- **Prompt**: Scan the material that follows. Copy every line containing the word "from".

## start Collected material

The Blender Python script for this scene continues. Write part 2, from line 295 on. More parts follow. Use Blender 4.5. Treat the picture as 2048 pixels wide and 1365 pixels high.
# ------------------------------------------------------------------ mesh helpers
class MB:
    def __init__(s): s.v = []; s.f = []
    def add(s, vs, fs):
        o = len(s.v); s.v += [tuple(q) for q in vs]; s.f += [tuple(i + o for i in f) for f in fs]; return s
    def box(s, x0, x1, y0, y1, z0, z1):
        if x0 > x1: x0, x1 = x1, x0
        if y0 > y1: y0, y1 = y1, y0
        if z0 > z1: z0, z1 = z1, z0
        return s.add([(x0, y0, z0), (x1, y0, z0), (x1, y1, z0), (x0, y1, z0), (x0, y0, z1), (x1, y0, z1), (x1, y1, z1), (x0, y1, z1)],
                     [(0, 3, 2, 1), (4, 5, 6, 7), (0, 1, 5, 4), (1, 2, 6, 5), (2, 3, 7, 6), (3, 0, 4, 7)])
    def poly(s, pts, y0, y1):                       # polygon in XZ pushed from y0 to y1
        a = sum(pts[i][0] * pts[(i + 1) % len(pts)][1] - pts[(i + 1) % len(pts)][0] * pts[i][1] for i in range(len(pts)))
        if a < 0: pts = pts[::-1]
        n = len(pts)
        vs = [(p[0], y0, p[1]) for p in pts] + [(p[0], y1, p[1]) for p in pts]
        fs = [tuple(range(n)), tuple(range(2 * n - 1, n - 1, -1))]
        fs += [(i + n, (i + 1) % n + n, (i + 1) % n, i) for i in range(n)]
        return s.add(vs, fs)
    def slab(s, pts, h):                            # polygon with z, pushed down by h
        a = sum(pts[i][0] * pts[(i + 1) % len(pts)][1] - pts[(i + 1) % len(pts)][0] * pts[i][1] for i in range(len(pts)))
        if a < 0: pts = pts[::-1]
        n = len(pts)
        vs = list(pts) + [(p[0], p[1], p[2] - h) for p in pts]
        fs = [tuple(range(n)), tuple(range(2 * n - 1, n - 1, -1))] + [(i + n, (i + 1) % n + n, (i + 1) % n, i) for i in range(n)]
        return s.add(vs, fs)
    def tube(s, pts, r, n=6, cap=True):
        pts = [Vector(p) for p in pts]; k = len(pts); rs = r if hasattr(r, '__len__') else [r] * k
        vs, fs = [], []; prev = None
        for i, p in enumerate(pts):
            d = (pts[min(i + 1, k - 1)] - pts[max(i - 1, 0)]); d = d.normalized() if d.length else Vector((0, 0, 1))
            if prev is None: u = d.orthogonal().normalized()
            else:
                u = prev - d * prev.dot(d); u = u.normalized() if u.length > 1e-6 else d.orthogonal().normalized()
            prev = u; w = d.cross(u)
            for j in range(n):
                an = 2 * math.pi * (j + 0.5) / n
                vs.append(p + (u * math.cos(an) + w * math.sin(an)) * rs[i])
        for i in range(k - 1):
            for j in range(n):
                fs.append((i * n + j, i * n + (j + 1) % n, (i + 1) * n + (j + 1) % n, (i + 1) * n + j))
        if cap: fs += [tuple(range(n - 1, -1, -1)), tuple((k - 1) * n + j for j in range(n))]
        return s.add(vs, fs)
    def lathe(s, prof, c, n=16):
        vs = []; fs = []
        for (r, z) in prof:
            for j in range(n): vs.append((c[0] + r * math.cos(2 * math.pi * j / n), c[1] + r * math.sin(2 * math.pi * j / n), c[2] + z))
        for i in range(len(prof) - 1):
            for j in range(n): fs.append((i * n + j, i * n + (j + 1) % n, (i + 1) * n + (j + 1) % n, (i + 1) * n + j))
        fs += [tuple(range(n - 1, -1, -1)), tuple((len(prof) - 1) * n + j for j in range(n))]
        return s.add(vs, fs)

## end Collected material

- **Right answer**:
The Blender Python script for this scene continues. Write part 2, from line 295 on. More parts follow. Use Blender 4.5. Treat the picture as 2048 pixels wide and 1365 pixels high.
    def poly(s, pts, y0, y1):                       # polygon in XZ pushed from y0 to y1